Dans un élan rationnel particulièrement désagréable en dépit de ma rationalité générale usuelle qui pourrait pour certains déjà paraître particulièrement désagréable, je me suis dernièrement livré avec une fougue mitigée à remplir un mandat d’inaptitude. Oui, ce genre de document où tu décides en pleine possession de tes moyens qui possédera tes moyens lorsque tu n’auras plus les moyens de les posséder. Bref, déjà assez sujet à me questionner sur ce que je veux faire maintenant et ce soir après souper, moi pour qui les plans quinquennaux personnels relèvent de l’acrobatie intellectuelle avec points d’ancrage mal assurés, j’ai décidé qui allait s’occuper de m’arroser et de couper mes feuilles jaunes si j’accédais au statut de plante verte. J’ai cru bon par contre d’attendre un peu avant de décider qui allait s’occuper de mes enfants immatérialisés dont la date de mise en circulation projetée n’est pas encore disponible.

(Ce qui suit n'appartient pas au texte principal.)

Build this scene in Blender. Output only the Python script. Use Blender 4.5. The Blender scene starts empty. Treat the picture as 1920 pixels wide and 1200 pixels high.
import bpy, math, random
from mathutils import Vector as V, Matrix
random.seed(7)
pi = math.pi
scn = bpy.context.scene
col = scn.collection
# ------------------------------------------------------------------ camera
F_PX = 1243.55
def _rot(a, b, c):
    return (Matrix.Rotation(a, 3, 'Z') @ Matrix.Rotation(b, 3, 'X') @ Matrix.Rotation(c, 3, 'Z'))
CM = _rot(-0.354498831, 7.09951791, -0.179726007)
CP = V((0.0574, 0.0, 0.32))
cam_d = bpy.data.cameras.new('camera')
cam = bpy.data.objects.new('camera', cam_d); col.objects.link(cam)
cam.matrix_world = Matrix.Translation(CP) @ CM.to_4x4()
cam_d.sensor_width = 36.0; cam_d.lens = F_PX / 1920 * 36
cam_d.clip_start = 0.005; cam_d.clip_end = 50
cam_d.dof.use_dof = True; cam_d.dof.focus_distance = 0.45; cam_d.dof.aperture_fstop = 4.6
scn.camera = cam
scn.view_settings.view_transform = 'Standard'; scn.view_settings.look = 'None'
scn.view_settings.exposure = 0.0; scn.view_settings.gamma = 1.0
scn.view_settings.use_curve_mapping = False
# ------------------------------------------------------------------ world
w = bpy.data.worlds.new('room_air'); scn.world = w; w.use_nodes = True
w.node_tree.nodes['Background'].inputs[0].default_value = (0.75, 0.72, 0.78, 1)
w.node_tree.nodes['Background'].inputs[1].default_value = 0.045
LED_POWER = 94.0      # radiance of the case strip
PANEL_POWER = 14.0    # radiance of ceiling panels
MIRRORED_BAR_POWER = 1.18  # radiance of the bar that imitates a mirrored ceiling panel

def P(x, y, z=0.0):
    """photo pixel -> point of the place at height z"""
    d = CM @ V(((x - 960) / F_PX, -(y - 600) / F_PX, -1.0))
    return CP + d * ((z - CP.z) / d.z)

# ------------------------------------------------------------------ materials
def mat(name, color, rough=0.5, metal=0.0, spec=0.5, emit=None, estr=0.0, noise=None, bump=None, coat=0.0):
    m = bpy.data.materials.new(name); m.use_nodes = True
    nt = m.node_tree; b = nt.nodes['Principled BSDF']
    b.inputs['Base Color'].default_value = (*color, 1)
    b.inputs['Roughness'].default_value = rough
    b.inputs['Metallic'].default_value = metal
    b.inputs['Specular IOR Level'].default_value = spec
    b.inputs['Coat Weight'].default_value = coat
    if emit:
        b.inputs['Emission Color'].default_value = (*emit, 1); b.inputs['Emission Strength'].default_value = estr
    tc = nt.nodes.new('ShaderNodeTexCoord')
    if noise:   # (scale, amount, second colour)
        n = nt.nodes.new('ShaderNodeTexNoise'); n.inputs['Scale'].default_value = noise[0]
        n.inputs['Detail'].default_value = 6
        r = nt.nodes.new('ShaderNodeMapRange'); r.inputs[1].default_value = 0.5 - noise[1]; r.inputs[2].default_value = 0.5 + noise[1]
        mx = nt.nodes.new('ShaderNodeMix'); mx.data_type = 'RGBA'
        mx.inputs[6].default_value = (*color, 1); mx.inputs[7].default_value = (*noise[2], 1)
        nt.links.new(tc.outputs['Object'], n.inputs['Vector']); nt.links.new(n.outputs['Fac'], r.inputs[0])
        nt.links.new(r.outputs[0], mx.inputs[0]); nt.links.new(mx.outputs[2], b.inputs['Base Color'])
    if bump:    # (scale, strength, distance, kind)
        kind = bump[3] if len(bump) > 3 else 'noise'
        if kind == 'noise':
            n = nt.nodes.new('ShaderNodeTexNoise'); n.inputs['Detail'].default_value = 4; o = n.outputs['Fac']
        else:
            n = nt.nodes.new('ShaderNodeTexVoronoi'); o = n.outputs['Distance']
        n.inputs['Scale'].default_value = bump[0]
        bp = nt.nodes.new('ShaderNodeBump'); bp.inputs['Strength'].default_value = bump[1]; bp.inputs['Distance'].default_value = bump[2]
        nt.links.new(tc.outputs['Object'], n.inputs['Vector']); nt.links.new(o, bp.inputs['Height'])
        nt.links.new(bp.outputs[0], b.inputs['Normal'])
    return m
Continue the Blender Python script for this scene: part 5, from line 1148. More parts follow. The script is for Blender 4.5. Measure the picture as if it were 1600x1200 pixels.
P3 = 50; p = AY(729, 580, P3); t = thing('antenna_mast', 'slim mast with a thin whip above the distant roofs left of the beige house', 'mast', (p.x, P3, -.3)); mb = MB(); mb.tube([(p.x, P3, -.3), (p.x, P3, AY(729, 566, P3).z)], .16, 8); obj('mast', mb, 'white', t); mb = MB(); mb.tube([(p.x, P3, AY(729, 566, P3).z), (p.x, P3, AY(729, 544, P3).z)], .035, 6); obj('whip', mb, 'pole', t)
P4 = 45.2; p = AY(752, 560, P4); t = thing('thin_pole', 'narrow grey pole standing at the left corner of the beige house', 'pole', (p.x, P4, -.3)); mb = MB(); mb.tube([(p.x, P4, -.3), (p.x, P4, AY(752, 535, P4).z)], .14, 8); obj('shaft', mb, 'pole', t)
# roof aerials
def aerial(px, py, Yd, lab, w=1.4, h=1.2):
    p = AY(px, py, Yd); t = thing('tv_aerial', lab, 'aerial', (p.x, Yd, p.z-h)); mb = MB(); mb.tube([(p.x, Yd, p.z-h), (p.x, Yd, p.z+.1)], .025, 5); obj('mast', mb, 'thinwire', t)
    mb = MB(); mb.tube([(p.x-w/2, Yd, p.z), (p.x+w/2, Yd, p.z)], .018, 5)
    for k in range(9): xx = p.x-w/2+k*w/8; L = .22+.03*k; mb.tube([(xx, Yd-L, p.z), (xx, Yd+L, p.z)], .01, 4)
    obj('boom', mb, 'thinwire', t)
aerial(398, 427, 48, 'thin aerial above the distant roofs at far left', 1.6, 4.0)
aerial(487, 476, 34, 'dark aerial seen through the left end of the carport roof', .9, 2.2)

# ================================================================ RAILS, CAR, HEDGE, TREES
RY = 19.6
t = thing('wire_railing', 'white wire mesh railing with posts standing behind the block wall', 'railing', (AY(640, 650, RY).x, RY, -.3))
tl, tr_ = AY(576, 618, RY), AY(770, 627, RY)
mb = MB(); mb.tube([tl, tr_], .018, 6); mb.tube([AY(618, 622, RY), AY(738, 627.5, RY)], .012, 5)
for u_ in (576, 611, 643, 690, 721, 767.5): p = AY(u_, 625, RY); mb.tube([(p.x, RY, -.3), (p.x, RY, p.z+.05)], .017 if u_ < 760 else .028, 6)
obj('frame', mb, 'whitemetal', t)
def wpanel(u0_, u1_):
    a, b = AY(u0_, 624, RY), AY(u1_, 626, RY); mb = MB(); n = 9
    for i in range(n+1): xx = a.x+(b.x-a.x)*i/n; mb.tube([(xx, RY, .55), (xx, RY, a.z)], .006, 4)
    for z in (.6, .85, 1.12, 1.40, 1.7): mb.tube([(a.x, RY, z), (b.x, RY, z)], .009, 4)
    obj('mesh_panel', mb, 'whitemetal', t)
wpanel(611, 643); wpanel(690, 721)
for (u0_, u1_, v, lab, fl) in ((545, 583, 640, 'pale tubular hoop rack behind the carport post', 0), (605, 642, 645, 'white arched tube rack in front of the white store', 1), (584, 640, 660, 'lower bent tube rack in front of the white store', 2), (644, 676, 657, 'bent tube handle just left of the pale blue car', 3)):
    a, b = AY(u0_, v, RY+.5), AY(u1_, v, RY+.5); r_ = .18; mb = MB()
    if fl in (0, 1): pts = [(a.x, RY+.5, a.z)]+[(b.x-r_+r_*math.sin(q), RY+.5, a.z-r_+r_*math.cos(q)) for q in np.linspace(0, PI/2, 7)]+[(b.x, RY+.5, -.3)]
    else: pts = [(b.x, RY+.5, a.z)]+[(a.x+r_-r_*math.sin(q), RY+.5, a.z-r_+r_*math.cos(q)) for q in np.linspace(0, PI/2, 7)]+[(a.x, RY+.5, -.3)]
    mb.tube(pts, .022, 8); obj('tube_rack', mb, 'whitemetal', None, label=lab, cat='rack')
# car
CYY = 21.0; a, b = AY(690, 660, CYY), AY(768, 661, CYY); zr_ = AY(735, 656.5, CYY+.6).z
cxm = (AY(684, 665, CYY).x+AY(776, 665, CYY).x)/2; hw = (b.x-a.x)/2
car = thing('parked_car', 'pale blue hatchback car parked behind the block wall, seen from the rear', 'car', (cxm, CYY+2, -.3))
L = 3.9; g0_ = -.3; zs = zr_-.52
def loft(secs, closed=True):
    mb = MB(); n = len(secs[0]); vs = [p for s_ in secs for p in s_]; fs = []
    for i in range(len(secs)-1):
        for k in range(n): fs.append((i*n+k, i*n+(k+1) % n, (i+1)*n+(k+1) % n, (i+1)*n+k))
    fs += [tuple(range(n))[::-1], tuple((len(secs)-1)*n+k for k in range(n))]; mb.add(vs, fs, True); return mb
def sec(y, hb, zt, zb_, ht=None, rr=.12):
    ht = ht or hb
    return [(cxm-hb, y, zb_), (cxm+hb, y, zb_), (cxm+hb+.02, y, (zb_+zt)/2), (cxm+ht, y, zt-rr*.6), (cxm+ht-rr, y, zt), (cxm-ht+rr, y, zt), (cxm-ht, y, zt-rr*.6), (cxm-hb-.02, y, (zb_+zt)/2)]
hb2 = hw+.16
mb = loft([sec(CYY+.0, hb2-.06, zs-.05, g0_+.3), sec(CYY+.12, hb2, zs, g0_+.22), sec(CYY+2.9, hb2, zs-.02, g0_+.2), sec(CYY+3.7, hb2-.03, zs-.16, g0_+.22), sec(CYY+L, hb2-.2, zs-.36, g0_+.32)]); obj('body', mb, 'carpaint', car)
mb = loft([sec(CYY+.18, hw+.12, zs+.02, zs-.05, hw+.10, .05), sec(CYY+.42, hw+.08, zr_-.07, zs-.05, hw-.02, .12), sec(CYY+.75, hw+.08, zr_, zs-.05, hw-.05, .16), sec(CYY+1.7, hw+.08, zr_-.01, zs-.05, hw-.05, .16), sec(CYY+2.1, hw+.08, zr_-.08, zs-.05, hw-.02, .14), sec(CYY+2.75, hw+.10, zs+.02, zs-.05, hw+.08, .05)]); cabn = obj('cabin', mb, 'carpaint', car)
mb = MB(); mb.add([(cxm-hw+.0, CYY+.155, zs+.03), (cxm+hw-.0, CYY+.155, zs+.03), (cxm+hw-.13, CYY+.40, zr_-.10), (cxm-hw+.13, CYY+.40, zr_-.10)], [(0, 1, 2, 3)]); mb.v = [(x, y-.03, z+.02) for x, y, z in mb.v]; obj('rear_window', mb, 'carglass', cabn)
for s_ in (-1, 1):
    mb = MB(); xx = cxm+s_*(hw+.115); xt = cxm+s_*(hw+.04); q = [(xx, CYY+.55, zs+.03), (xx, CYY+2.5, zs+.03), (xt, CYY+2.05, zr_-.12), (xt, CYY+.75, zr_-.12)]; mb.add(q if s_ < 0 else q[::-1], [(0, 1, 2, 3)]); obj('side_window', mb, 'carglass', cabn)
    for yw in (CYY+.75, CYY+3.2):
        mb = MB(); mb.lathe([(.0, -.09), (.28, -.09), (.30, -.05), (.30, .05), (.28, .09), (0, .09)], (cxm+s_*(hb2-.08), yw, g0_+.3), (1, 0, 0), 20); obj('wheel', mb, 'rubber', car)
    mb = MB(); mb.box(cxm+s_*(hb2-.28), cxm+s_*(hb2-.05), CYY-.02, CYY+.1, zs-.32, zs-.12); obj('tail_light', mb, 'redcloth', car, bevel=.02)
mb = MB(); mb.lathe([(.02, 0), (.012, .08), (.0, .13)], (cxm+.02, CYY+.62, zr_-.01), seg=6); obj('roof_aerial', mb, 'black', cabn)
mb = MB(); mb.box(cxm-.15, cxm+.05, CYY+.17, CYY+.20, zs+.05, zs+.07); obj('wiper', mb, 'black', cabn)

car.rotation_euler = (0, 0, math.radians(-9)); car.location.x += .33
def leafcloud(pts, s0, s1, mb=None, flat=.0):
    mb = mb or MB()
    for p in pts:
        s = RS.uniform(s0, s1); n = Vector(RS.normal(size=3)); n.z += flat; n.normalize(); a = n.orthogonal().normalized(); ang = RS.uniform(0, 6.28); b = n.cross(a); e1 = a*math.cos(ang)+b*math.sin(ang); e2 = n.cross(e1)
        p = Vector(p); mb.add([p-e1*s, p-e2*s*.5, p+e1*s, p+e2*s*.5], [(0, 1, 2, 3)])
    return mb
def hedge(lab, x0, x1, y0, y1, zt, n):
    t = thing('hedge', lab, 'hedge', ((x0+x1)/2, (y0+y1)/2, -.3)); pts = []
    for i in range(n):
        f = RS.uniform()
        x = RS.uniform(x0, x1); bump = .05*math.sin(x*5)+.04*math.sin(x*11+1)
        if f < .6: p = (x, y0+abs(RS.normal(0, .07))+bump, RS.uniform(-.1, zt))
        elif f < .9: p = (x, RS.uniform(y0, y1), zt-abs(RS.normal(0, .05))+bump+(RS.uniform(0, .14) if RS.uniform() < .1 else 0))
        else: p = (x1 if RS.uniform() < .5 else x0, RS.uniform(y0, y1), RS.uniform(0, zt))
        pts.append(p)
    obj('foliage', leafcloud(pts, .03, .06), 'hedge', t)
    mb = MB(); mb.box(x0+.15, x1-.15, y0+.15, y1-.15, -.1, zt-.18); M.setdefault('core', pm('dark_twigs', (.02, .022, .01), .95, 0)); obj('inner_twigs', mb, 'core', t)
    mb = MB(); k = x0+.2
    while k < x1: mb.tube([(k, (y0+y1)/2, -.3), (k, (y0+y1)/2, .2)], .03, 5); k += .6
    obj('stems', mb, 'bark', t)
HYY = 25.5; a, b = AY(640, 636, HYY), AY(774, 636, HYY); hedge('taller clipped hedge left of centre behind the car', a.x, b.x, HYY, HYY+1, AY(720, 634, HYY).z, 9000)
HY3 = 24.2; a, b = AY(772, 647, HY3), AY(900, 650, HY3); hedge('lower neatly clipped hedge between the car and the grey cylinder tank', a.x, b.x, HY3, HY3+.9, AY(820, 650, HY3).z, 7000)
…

Mon déplaisir et moi étions donc rendus inséparable à peu près à la moitié du formulaire lorsqu’il nous fallut décider du genre d’environnement auquel nous aspirerions lorsque aspirer et plein d’autres verbes d’action plus ou moins active allaient devenir des tâches particulièrement laborieuses.

J’ai réprimé mon besoin d’écrire de façon formelle que je refusais d’office toute chambre pastel.

10 septembre 2008

Des tours qui tombent

Le matin où des tours sont tombées (on devrait pouvoir retrouver la date en fouillant un peu), j’étais dans un local un peu froid en train d’écouter un prof un peu ennuyeux. Sans télévision, sans radio, sans cellulaire, les tours sont donc restées debout un peu plus longtemps pour moi que pour plein de gens pour qui elles ont tombé vingt fois en boucle entre le baguel et le deuxième café. Pendant l’après-midi, j’en ai plus ou moins senti poindre la rumeur autour de moi, mais il aurait tout aussi bien pu s’agir de discussions sur un nouveau jeu vidéo ou sur une bande-annonce spectaculaire, ce qui aurait d’ailleurs été parfaitement dans les normes usuelles.

Ce soir-là, j’avais un souper prévu avec une amie, une fille-d’Ottawa-presque-grandie-à-Sainte-Foy. Si je me rappelle bien, je feignais encore un intérêt opportun pour le patin à roulettes et je démontrais assez d’agilité sur les bords bien asphaltés (et propres, à Ottawa, tout ce qui concerne l’urbanisme est toujours propre; le reste…) du canal Rideau pour qu’elle daignât y croire. Ça avait été un excellent moment pour dire: «Ah, tiens, viens donc manger du spaghetti mardi». Le seul problème, c’est qu’à peu près au même moment, un type quelque part disait à d’autres: «Ah, tiens, allez donc faire s’écraser des avions dans des tours new-yorkaises mardi». Voilà, elle a dit oui et eux aussi.

Parmi tout ce que mes parents m’ont légué de mieux, la sauce à spaghetti occupe une place de choix. J’en avais alors un pot plein et je pouvais bonnement croire que le bonheur était dans le spaghetti. Bien entendu, depuis cette époque lointaine, je me suis affranchi dans le domaine de la sauce à spaghetti et ai développé une expertise très concurrentielle. De plus, ma sauce ne fait tomber aucune tour. Je le considère comme un avantage.

Ce soir-là fut un de ces soirs qui confirment plein de choses. La sauce à spaghetti de mes parents est excellente. Les tours étaient bel et bien tombées. Nous avions plusieurs spéculations là-dessus. Et sur plein d’autres choses aussi.

Quelque part entre le 11 septembre et la fin du mois, ça fera donc officiellement sept ans qu’on est ensemble. C’est un truc mnémotechnique très réussi.